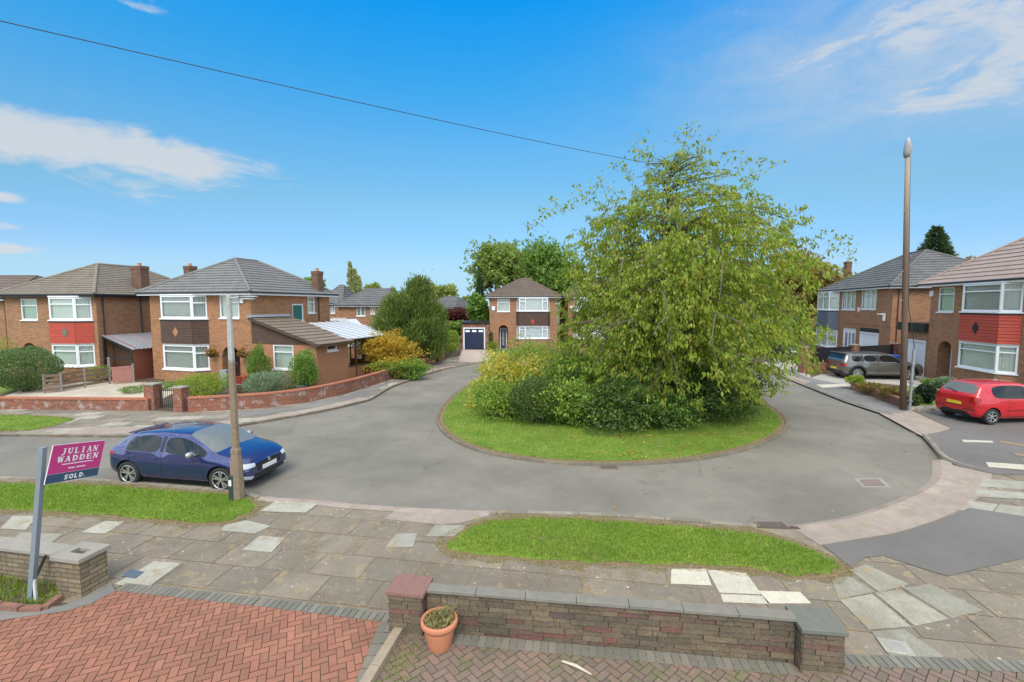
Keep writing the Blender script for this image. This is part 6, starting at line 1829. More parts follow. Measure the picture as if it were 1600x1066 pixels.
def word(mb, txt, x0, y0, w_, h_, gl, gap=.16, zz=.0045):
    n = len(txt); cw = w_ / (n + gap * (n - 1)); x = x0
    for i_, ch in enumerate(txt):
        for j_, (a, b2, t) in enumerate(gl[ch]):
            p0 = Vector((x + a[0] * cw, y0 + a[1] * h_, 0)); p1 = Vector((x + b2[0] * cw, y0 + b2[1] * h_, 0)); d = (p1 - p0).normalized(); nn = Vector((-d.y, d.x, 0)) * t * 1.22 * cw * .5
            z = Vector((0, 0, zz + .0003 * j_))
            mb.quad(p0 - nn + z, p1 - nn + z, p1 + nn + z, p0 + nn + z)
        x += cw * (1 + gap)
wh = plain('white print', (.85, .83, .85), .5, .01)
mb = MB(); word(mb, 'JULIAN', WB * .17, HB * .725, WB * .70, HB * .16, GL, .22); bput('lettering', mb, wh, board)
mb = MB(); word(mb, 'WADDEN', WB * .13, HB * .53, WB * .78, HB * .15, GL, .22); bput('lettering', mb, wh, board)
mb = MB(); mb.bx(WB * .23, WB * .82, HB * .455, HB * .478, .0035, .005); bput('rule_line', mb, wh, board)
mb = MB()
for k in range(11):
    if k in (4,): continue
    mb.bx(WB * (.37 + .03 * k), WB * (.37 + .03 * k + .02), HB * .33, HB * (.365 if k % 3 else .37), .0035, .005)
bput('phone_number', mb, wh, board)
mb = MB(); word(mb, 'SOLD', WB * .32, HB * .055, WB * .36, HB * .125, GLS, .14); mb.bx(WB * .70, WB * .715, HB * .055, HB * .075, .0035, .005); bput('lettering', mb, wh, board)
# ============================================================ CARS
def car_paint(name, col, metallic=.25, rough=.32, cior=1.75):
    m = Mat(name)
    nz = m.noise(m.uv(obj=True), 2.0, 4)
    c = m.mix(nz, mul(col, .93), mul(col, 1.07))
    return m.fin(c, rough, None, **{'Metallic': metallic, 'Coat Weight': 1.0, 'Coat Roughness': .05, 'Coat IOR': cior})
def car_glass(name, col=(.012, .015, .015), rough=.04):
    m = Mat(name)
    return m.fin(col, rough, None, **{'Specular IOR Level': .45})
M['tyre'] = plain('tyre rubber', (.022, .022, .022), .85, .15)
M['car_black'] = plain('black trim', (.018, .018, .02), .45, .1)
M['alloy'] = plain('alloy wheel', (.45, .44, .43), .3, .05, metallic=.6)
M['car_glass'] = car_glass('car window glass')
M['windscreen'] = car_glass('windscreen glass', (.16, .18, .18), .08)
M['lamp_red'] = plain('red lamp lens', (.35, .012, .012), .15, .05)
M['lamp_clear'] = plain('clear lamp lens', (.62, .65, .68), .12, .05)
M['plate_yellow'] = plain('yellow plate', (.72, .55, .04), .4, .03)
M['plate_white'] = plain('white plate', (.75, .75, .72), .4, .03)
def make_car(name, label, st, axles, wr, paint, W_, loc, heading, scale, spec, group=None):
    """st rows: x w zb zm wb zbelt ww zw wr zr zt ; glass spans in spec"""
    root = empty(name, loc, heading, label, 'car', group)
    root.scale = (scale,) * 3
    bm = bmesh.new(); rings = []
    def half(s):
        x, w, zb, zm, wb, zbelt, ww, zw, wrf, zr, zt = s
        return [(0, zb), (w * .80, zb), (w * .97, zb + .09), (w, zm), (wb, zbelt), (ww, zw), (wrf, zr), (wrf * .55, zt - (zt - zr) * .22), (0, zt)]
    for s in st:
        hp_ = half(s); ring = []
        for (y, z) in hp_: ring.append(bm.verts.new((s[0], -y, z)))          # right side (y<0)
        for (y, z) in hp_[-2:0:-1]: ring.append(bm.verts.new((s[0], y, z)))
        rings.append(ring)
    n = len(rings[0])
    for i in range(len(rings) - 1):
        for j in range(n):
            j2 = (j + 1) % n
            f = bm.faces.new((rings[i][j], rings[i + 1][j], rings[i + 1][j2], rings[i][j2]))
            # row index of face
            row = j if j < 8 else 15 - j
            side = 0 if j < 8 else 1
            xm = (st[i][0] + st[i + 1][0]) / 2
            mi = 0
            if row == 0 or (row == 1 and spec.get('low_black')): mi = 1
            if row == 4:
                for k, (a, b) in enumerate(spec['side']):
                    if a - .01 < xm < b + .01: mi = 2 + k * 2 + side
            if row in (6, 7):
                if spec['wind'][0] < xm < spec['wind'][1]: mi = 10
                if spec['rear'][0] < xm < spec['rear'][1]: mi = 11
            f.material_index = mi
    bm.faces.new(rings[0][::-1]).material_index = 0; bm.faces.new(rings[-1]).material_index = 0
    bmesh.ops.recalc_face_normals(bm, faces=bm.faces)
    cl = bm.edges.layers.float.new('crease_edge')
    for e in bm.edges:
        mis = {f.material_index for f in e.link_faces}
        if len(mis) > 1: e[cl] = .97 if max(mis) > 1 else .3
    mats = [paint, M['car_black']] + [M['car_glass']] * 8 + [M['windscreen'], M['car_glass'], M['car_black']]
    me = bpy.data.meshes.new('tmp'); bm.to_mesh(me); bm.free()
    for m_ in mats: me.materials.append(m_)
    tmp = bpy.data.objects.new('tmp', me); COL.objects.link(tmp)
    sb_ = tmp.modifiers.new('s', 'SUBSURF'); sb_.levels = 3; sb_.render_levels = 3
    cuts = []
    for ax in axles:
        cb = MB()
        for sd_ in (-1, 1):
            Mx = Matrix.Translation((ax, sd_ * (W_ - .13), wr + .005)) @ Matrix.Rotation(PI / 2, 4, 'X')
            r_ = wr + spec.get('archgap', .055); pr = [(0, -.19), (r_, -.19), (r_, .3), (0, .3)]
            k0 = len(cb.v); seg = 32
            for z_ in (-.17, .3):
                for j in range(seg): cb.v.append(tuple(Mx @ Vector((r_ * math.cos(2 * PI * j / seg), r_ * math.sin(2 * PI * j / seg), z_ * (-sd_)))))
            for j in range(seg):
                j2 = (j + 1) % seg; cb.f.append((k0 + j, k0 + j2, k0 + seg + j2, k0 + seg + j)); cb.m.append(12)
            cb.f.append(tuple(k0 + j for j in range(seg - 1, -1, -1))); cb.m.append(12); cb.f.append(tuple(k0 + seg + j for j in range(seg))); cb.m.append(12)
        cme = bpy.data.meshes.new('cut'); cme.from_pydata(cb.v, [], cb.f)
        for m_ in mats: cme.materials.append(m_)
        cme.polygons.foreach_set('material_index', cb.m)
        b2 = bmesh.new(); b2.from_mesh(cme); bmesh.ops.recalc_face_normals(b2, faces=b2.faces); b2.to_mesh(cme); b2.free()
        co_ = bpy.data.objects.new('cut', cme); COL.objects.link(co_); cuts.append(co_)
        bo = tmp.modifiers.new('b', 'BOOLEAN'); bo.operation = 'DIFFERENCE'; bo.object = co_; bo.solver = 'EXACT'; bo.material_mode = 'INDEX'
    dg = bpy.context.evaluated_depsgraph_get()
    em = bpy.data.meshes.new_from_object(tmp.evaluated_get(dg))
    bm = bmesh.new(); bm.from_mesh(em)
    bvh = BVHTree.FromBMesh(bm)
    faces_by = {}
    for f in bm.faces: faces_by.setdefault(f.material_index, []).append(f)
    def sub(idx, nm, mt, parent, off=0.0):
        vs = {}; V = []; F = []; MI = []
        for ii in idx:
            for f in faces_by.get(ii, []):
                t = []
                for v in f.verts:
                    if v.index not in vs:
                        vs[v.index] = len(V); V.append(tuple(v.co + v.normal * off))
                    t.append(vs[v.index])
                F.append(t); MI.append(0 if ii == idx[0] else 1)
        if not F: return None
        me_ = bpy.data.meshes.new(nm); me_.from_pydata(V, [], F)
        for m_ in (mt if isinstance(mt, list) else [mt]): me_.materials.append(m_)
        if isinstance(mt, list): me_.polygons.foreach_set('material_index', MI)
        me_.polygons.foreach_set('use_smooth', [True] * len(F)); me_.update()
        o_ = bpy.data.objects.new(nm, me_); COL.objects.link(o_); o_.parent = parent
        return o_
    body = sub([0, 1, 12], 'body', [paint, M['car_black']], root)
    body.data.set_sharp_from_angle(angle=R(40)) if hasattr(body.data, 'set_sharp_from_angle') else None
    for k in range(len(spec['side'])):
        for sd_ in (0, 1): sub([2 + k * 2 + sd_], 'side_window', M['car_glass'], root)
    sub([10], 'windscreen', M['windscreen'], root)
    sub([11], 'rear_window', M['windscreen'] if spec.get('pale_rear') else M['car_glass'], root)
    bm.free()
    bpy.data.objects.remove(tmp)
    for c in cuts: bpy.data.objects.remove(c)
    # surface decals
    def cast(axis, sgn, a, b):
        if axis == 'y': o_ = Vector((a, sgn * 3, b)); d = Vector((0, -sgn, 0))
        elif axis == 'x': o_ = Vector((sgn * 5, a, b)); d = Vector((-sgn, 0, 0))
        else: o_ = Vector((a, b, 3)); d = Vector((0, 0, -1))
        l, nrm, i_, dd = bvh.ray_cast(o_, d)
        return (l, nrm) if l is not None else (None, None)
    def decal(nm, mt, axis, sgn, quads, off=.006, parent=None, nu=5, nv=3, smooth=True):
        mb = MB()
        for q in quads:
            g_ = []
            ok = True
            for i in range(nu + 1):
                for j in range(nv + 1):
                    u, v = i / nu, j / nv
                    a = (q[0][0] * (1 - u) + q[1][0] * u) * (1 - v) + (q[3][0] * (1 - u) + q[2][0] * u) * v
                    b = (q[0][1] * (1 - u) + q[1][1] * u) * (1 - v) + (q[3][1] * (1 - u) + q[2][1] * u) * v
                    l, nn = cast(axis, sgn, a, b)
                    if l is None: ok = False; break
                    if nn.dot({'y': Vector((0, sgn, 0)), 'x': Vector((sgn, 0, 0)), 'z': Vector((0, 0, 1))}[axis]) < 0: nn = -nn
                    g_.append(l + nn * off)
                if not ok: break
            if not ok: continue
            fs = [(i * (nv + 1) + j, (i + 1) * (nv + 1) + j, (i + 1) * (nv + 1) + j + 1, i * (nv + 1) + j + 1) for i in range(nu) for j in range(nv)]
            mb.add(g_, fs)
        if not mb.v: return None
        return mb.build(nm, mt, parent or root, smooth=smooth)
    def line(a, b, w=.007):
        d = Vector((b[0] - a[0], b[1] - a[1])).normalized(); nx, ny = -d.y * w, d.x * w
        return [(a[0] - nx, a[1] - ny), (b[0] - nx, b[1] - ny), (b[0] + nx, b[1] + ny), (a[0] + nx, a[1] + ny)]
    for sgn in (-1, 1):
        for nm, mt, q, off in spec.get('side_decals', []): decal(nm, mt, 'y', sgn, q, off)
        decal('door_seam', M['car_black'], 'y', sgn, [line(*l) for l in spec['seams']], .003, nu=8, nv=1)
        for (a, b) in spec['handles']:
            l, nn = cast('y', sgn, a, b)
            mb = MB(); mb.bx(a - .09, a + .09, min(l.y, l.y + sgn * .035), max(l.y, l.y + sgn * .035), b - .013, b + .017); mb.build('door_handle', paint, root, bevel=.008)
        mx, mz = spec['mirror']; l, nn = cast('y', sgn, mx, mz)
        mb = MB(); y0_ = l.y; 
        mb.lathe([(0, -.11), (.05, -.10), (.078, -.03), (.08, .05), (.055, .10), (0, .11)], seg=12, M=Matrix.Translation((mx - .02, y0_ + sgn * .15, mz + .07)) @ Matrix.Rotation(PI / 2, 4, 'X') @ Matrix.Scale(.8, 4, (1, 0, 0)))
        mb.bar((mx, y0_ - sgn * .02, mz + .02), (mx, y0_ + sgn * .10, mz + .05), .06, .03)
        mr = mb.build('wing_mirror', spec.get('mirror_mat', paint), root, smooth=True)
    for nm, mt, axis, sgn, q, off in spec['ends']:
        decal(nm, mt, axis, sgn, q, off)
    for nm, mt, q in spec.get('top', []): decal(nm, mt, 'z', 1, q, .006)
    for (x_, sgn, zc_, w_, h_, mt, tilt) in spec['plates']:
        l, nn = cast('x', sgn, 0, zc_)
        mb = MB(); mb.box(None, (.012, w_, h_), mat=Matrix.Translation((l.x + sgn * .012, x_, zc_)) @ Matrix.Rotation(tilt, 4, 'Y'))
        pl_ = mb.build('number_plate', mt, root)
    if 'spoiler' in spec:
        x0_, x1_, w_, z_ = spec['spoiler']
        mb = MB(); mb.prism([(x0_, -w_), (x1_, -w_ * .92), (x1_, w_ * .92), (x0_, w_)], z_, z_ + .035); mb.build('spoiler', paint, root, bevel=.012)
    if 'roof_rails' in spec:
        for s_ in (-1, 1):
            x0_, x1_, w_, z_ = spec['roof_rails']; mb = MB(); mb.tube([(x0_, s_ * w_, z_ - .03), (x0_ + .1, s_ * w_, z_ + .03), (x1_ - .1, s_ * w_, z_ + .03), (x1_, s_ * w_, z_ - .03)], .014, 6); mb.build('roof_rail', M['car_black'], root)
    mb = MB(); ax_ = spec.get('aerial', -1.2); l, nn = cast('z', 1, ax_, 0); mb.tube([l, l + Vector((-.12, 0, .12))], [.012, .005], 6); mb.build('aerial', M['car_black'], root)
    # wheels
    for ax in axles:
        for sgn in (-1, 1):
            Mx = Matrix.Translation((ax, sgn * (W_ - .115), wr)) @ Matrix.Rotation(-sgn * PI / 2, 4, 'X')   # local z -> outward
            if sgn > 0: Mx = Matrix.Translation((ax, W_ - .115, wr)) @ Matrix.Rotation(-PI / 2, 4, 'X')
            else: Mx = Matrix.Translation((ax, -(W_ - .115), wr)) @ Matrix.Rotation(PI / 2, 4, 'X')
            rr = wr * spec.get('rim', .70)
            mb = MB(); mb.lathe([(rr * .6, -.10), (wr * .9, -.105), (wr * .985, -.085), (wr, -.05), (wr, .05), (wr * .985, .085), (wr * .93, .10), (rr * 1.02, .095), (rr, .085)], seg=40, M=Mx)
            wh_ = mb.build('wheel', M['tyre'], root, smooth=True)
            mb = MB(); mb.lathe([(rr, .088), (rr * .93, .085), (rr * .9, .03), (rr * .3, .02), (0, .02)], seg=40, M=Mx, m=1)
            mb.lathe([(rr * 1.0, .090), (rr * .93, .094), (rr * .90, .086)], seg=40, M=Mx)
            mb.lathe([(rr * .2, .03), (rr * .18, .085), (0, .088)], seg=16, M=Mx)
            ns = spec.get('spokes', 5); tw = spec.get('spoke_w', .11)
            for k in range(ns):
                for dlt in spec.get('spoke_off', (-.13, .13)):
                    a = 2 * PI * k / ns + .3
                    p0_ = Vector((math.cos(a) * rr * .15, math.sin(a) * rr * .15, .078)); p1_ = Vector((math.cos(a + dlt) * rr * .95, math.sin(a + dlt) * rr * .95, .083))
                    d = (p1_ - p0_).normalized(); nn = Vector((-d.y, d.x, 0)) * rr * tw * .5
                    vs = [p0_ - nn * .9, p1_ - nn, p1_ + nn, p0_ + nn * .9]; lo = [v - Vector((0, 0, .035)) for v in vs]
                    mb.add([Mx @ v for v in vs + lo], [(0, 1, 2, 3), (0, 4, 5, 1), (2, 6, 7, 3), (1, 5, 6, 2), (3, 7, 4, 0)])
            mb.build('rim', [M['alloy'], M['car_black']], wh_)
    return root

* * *

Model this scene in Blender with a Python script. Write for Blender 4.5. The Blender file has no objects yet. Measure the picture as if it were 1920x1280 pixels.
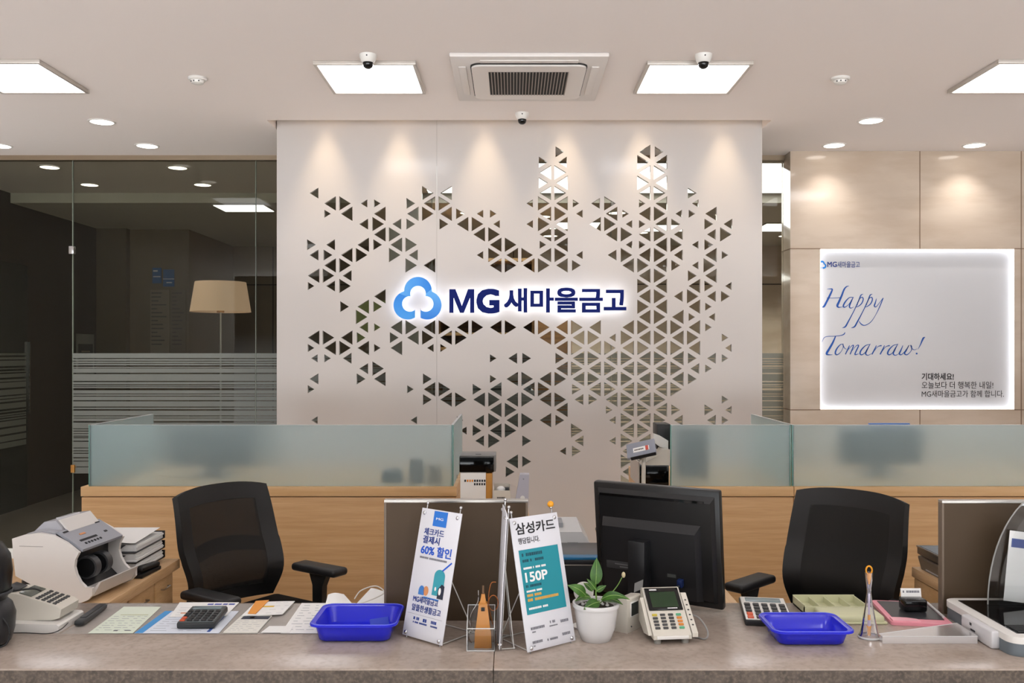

* * *

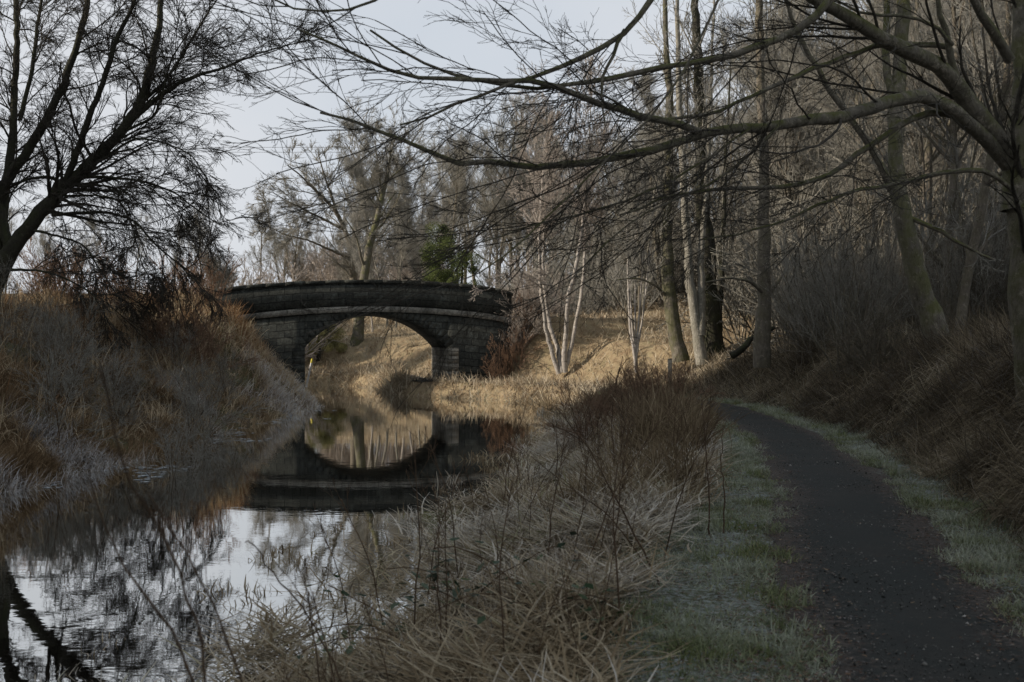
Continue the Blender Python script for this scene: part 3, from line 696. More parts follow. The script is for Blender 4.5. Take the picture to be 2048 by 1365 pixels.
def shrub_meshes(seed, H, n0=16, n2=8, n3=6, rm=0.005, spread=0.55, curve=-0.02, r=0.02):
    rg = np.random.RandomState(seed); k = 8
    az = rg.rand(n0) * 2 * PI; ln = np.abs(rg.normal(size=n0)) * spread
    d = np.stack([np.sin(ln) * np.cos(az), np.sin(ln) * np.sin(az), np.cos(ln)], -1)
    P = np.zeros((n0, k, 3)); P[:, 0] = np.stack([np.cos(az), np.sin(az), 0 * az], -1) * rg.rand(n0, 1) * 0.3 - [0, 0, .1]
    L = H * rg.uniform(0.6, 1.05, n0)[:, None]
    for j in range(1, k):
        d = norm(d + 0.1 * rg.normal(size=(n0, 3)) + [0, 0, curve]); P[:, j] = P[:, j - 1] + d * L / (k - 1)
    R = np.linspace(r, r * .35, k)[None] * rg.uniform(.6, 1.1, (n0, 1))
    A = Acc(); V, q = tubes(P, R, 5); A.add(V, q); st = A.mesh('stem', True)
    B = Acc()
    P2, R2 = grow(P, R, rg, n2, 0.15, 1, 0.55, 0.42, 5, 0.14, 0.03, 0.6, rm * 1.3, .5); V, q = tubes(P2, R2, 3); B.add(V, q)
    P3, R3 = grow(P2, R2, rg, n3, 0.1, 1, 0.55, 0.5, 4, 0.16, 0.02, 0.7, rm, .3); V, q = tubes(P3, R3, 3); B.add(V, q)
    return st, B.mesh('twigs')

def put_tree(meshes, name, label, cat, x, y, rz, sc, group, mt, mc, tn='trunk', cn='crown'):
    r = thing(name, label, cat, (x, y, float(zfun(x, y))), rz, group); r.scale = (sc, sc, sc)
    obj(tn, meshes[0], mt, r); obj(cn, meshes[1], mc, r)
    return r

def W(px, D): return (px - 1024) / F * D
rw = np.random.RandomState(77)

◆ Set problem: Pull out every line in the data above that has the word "Measure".

◆ Task response:
Keep writing the Blender script for this image. This is part 6, starting at line 1829. More parts follow. Measure the picture as if it were 1600x1066 pixels.
Model this scene in Blender with a Python script. Write for Blender 4.5. The Blender file has no objects yet. Measure the picture as if it were 1920x1280 pixels.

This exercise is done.